In previous decades, education was largely a national project for Finland, but more recently, it has been coopted by transnational, especially European policy-making. It is argued that education is designed now primarily to produce capable citizens for the trans-national labour-market. In this chapter, analysis focuses on the aims concerning the creation of the ideal labour market citizen by means of the upper secondary vocational programme, Health Care and Social Services. I focus in particular on the core subject of ‘Social, Business and Labour Market’, which is seen here as an arena, in which expectations for future labour market citizenship are manifested, even if in a condensed form. The analysis draws on 3-year ethnographic study of an upper-secondary vocational institute, having a college in a suburban area, where average income is relatively low and unemployment rates are high. Both from a social and physical point of view, the college is the obvious choice of students from working-class backgrounds. The analysis is guided by poststructuralist and material feminist theorizing, intertwined with contextualised ethnographic perspectives.

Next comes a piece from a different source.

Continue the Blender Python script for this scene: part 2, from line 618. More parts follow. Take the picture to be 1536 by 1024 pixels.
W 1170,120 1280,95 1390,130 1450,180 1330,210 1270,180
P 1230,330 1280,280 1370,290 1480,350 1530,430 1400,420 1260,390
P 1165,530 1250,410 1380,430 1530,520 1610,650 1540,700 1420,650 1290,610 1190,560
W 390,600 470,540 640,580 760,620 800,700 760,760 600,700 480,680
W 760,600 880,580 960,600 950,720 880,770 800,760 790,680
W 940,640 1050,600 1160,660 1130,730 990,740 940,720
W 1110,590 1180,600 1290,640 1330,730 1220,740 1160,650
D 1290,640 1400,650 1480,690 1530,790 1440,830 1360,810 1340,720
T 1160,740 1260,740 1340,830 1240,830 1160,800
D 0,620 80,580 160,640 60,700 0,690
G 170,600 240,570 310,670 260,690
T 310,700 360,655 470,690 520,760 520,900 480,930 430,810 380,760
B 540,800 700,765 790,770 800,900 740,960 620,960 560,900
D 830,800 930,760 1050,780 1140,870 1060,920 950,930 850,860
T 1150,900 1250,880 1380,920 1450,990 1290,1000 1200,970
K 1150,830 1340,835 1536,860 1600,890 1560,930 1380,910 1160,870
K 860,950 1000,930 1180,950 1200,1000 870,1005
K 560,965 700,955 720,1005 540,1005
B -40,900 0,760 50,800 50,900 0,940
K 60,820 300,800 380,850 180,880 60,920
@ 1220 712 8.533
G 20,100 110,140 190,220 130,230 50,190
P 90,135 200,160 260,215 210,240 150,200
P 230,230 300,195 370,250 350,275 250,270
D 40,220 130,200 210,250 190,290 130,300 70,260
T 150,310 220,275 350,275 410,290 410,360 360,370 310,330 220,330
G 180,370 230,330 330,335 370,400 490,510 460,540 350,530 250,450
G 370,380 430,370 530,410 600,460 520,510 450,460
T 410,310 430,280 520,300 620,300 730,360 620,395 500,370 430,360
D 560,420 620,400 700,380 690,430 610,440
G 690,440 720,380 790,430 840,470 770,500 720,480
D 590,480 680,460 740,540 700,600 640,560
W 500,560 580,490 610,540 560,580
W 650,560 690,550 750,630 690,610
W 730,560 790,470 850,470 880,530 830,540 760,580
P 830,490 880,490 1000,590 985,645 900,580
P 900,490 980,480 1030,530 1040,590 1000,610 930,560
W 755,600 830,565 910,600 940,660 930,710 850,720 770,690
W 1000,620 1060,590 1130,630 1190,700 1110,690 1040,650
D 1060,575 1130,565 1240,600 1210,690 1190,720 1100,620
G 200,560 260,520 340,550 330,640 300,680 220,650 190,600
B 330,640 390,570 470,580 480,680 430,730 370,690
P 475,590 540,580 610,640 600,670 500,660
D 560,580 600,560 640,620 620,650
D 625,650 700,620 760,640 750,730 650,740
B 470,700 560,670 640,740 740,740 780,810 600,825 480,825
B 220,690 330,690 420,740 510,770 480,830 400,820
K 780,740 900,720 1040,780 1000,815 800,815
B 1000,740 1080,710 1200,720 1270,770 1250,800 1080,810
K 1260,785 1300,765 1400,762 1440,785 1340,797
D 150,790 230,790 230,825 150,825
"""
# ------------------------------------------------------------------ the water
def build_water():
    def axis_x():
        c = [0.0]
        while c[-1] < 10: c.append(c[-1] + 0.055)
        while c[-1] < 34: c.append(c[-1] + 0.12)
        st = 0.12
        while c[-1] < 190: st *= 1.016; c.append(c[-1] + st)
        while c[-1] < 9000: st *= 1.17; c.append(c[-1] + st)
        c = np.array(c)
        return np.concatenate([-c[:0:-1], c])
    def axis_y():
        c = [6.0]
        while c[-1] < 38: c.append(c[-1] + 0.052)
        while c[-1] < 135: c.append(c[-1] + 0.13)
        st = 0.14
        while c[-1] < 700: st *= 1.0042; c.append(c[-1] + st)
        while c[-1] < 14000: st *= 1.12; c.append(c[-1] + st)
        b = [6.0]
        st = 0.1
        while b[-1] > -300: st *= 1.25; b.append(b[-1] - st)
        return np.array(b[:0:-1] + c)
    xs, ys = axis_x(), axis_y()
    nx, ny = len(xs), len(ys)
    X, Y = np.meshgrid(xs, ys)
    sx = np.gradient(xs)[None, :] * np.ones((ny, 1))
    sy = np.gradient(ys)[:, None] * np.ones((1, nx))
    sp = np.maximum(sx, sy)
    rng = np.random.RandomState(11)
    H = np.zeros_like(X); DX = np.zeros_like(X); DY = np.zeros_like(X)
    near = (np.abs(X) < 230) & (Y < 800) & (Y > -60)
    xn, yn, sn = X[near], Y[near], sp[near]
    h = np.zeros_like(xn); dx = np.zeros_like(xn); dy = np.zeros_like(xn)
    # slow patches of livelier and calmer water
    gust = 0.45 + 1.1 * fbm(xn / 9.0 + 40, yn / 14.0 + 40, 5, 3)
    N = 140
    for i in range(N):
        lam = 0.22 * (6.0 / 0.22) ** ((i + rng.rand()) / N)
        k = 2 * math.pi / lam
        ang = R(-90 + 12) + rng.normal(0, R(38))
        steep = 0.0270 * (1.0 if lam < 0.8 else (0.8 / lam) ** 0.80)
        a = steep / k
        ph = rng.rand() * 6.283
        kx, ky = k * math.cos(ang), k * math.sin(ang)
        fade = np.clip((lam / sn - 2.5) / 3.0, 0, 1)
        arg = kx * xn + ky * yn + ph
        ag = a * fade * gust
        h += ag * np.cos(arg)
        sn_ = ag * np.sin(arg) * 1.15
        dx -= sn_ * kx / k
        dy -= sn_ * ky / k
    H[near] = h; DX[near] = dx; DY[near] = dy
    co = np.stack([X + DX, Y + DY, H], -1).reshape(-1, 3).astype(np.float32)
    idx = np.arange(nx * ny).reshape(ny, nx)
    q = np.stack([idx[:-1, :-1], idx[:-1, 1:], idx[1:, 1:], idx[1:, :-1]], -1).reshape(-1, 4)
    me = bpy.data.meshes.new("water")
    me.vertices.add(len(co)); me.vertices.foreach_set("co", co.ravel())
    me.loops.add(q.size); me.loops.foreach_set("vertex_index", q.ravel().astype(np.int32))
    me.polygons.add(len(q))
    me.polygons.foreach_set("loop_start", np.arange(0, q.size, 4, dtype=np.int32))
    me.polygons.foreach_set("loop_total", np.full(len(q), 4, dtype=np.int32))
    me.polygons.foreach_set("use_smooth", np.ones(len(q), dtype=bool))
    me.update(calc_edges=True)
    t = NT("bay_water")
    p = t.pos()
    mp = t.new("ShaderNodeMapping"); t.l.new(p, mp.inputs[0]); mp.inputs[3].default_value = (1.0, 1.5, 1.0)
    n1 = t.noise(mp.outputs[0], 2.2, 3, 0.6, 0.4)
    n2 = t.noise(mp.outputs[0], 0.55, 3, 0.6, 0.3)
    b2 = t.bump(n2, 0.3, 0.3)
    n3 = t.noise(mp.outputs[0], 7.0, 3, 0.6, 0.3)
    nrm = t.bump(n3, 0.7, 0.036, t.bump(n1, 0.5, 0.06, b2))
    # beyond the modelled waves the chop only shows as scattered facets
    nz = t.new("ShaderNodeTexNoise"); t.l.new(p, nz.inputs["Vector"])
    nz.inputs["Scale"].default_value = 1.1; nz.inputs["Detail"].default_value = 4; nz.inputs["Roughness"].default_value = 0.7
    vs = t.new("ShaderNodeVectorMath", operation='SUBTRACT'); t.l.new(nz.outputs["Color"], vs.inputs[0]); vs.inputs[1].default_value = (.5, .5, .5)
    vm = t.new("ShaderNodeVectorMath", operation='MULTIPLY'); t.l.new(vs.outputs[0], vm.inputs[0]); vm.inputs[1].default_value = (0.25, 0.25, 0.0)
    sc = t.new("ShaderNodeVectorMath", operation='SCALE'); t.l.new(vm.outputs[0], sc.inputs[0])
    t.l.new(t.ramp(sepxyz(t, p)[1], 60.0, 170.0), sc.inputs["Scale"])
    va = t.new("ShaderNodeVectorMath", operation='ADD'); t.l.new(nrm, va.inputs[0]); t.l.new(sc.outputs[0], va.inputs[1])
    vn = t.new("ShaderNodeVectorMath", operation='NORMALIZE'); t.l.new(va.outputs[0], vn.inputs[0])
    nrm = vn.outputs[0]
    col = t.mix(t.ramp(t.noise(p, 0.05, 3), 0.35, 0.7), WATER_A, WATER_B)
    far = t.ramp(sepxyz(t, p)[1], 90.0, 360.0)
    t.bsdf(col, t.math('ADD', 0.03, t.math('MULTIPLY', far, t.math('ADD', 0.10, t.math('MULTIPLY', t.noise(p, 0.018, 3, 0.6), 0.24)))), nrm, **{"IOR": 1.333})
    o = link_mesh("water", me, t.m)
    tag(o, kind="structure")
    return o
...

Vocational curriculum documentation produces the ideal subjectivity of labour-market citizenship in accordance with neo-liberal reasoning and emphasis on transnationalism. However, the analysis of cultural practices in the female-dominated area of Health Care and Social Services provides a more complex picture, indicating ambivalence and to an extent, resistance. The chapter concludes with a discussion about the importance of Europeanisation in Finnish vocational education in urban settings, the power of teachers and students to disrupt the discourse of European neoliberalism and the implications and spaces available for the urban youth involved.